Busetas pitando con su respectivo hombre colgado de la puerta, puentes peatonales sin pintura, policías mirando sus celulares, avisos de detección electrónica, cráteres en el asfalto, humo negro saliendo de los escapes y la correspondiente nube de polvo en la arenosa. Faltan pocos minutos para que comience el partido de la tricolor y estamos atrancados en el esplendor de la circunvalar.

Sabemos que nos estamos aproximando al estadio porque en cada costado de la carretera vemos camionetas encaramadas en cada hueco que encuentran, tomándose el espacio público como parqueo improvisado con el visto bueno de los cuidanderos de vehículos que agitan sus trapos rojos como si fueran tiempos liberales. El corazón se me agita con el temblor en bajo que producen las tribunas a lo lejos y me emociono porque desde el mundial del 98 no veo a la selección en carne y hueso. En esa oportunidad, aunque perdimos contra Rumania en Lyon, de la mano de mi padre pasamos felices, primero, porque -como de costumbre- mi padre consiguió las boletas regateándole a un árabe a las afueras del estadio minutos antes de que resonaran los himnos y, segundo, porque sentir el calor humano colombiano desde el extranjero y en un mundial de fútbol es una experiencia irrepetible.

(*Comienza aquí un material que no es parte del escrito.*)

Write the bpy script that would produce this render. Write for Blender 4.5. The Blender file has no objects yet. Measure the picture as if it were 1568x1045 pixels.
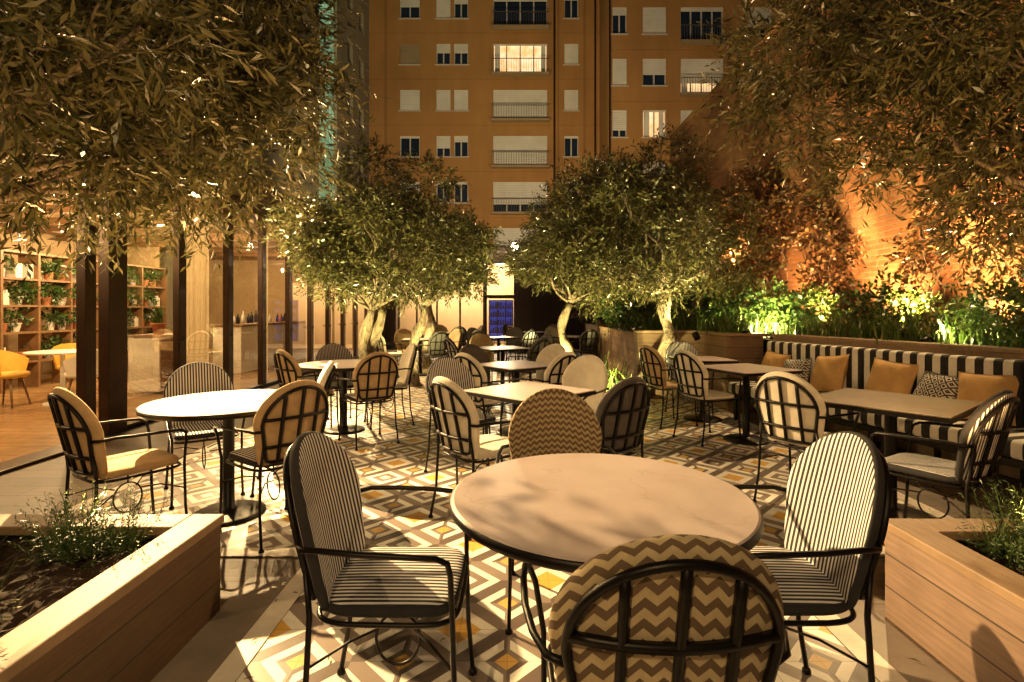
import bpy, math, random
import numpy as np
from mathutils import Vector, Matrix
random.seed(7); rng=np.random.default_rng(7)
scene=bpy.context.scene
COL=scene.collection

# ------------------------------------------------------------ mesh builder
class MB:
    def __init__(s): s.v=[]; s.f=[]; s.m=[]
    def add(s,vs,fs,mi=0):
        o=len(s.v); s.v.extend([tuple(p) for p in vs])
        for f in fs: s.f.append(tuple(o+i for i in f)); s.m.append(mi)
    def box(s,x0,x1,y0,y1,z0,z1,mi=0):
        s.add([(x0,y0,z0),(x1,y0,z0),(x1,y1,z0),(x0,y1,z0),(x0,y0,z1),(x1,y0,z1),(x1,y1,z1),(x0,y1,z1)],
              [(0,3,2,1),(4,5,6,7),(0,1,5,4),(1,2,6,5),(2,3,7,6),(3,0,4,7)],mi)
    def tube(s,pts,r,n=6,closed=False,mi=0):
        P=[Vector(p) for p in pts]; k=len(P)
        R=r if isinstance(r,(list,tuple)) else [r]*k
        T=[]
        for i in range(k):
            a=P[(i-1)%k] if (closed or i>0) else P[i]
            b=P[(i+1)%k] if (closed or i<k-1) else P[i]
            t=(b-a); T.append(t.normalized() if t.length>1e-9 else Vector((0,0,1)))
        ref=Vector((0,0,1)) if abs(T[0].z)<.9 else Vector((1,0,0))
        u=(ref-T[0]*ref.dot(T[0])).normalized(); vs=[]
        for i in range(k):
            u=(u-T[i]*u.dot(T[i]))
            u=u.normalized() if u.length>1e-6 else Vector((1,0,0))
            w=T[i].cross(u)
            for j in range(n):
                a=2*math.pi*(j+.5)/n
                vs.append(P[i]+(u*math.cos(a)+w*math.sin(a))*R[i])
        fs=[]
        for i in range(k if closed else k-1):
            i2=(i+1)%k
            for j in range(n):
                j2=(j+1)%n
                fs.append((i*n+j,i*n+j2,i2*n+j2,i2*n+j))
        if not closed:
            fs.append(tuple(reversed(range(n)))); fs.append(tuple((k-1)*n+j for j in range(n)))
        s.add(vs,fs,mi)
    def lathe(s,prof,c=(0,0,0),n=32,mi=0):
        vs=[];fs=[]
        for r,z in prof:
            for j in range(n):
                a=2*math.pi*j/n
                vs.append((c[0]+r*math.cos(a),c[1]+r*math.sin(a),c[2]+z))
        for i in range(len(prof)-1):
            fs+=[(i*n+j,i*n+(j+1)%n,(i+1)*n+(j+1)%n,(i+1)*n+j) for j in range(n)]
        s.add(vs,fs,mi)
    def mesh(s,name,mats,smooth=False):
        me=bpy.data.meshes.new(name); me.from_pydata(s.v,[],s.f)
        for m in mats: me.materials.append(m)
        me.polygons.foreach_set('material_index',s.m)
        if smooth: me.polygons.foreach_set('use_smooth',[True]*len(me.polygons))
        me.update(); return me
    def obj(s,name,mats,parent=None,smooth=False,bevel=0):
        return put(name,s.mesh(name,mats,smooth),parent,bevel=bevel)
def put(name,data,parent=None,loc=(0,0,0),rz=0,bevel=0):
    o=bpy.data.objects.new(name,data); COL.objects.link(o)
    o.location=loc; o.rotation_euler=(0,0,rz)
    if parent: o.parent=parent
    if bevel:
        b=o.modifiers.new('bev','BEVEL'); b.width=bevel; b.segments=2; b.limit_method='ANGLE'
    return o
def empty(name,loc=(0,0,0),rz=0):
    o=put(name,None,None,loc,rz); o.empty_display_size=.1; return o

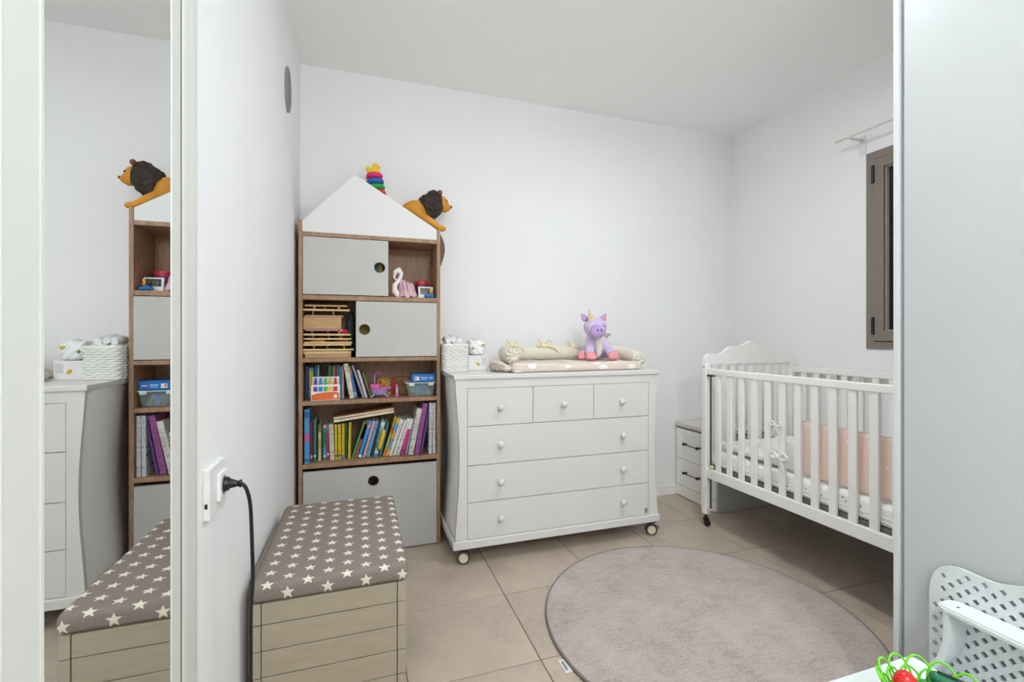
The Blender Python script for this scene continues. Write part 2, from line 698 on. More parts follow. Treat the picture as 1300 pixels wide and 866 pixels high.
bx('shutter', win, M('#231f1b', 0.6), XR + 0.09, XR + 0.10, WY0 + 0.02, WY1 - 0.02, WZ0 + 0.02, WZ1 - 0.02, 0)
for z in (WZ0 + 0.125, WZ1 - 0.125):
    bm = NB()
    cyl(bm, (XR - 0.018, WY1 - 0.042, z - 0.045), (XR - 0.018, WY1 - 0.042, z + 0.045), 0.0075, seg=12)
    cyl(bm, (XR - 0.018, WY1 - 0.042, z - 0.048), (XR - 0.018, WY1 - 0.042, z + 0.048), 0.005, seg=12)
    obj('hinge', bm, black_m, win, True)

# round vent on the left wall
vent = thing('wall_vent', 'oval gray vent cover high on the left wall', 'vent', (XL, 2.255, 2.223))
bm = NB()
torus(bm, (0, 0, 0), 0.088, 0.012, 'X', 40, 8)
xform(bm, bm.verts, Matrix.Translation((XL + 0.004, 2.262, 2.223)) @ Matrix.Diagonal((0.7, 0.66, 1, 1)))
obj('rim', bm, M('#8d8d8b', 0.5), vent, True)
bm = NB()
cyl(bm, (0.0005, 0, 0), (0.004, 0, 0), 0.088, seg=40)
xform(bm, bm.verts, Matrix.Translation((XL, 2.262, 2.223)) @ Matrix.Diagonal((1, 0.66, 1, 1)))
obj('back_disc', bm, M('#6c6c6b', 0.7), vent, True)
for k in range(-4, 5):
    h = 0.018 * k
    l = math.sqrt(0.086 ** 2 - h * h) * 0.66
    bx('louver', vent, M('#8d8d8b', 0.5), XL + 0.003, XL + 0.008, 2.262 - l, 2.262 + l, 2.223 + h - 0.005, 2.223 + h + 0.005, 0.001)

# tall mirror standing against the left wall
mir = thing('tall_mirror', 'tall mirror in a flat pale gray frame on the left wall', 'mirror', (XL, 0.70, 0.02))
bx('mirror_glass', mir, mirror_m, -0.2898, -0.2848, 0.54, 0.878, 0.03, 2.25, 0)
bx('back_panel', mir, M('#77766f', 0.7), -0.309, -0.290, 0.46, 0.895, 0.02, 2.26, 0)
bx('frame_stile', mir, frame_m, -0.290, -0.2835, 0.8635, 0.9015, 0.02, 2.26, 0.001)
bx('gap_shade', mir, M('#33322f', 0.7), -0.306, -0.2845, 0.9018, 0.9085, 0.02, 2.26, 0.0)  # dark strip put in so the gap beside the frame reads as shade
bm = NB()
box(bm, -0.290, -0.2835, 0.440, 0.550, 0.02, 2.26, 0.001)
box(bm, -0.284, -0.2822, 0.5445, 0.550, 0.02, 2.26, 0.0008)
box(bm, -0.284, -0.2822, 0.494, 0.498, 0.02, 2.26, 0.0008)
obj('frame_stile', bm, frame_m, mir)
for z0 in (0.0, 2.20):
    bx('frame_rail', mir, frame_m, -0.290, -0.2835, 0.550, 0.8635, z0 + 0.02, z0 + 0.06, 0.002)

# socket and plug
so = thing('wall_socket', 'white square wall socket low on the left wall', 'socket', (XL, 1.165, 0.79))
bx('face_plate', so, M('#e6e6e4', 0.4), XL, XL + 0.013, 1.107, 1.226, 0.736, 0.843, 0.002)
bx('insert', so, M('#efefed', 0.35), XL + 0.012, XL + 0.019, 1.160, 1.219, 0.758, 0.818, 0.002)
bm = NB()
cyl(bm, (XL + 0.0185, 1.190, 0.788), (XL + 0.0195, 1.190, 0.788), 0.021, seg=28)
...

Nos bajamos del taxi en búsqueda del metropolitano, enseguida aparecen olas gigantescas de camisetas amarillas con tapabocas; una muchedumbre tricolor en medio de un calor caribeño sofocante y un carnavalero desorden humano. Confusamente buscamos la fila para entrar al recinto. Nos equivocamos varias veces por la falta de señalización. Los únicos que nos ayudaron a entender la dinámica de la anarquía son los vendedores ambulantes que parecían más numerosos que los mismos hinchas. Finalmente, entre policías a caballo y antimotines que trataban sin éxito de ponerle orden a la desorganización, encontramos la correcta cola para poder ingresar. En medio de esta, algunos empujones sumados a nuestra violenta idiosincrasia hacen que observemos algunas fricciones entre hinchas. Al llegar al primer filtro, sacamos nuestras boletas y nuestros carnés de vacunación y cédulas, pero solo nos escanean los tiquetes. Una persona de la organización gritaba con fuerza “¡corran que a esta hora las sillas reservadas ya no se respetan!”. Quedamos atónitos del descaro y del correspondiente movimiento de masa que creaba la misma organización del evento. Un cóctel folclórico de irresponsabilidad.

Tras otras incoherencias, y sin que nos pidieran en algún momento la prueba de vacunación, logramos reposarnos en nuestras sillas. Entran las alineaciones al campo, los vendedores de cervezas hacen su agosto, los niños del vallenato interpretan el himno nacional, Barranquilla en efervescencia. El árbitro no ha pitado el inicio del partido pero ya le caen insultos, como para “aflojarlo”, dirían algunos. La selección no brilla, no tenemos gol y empatamos contra un equipo paraguayo bien flojo, pero volvimos a disfrutar del deleite de la frustración futbolera, volviendo también a encontrarnos con estadios repletos de patriotismo, siempre soñando con goles en mundiales.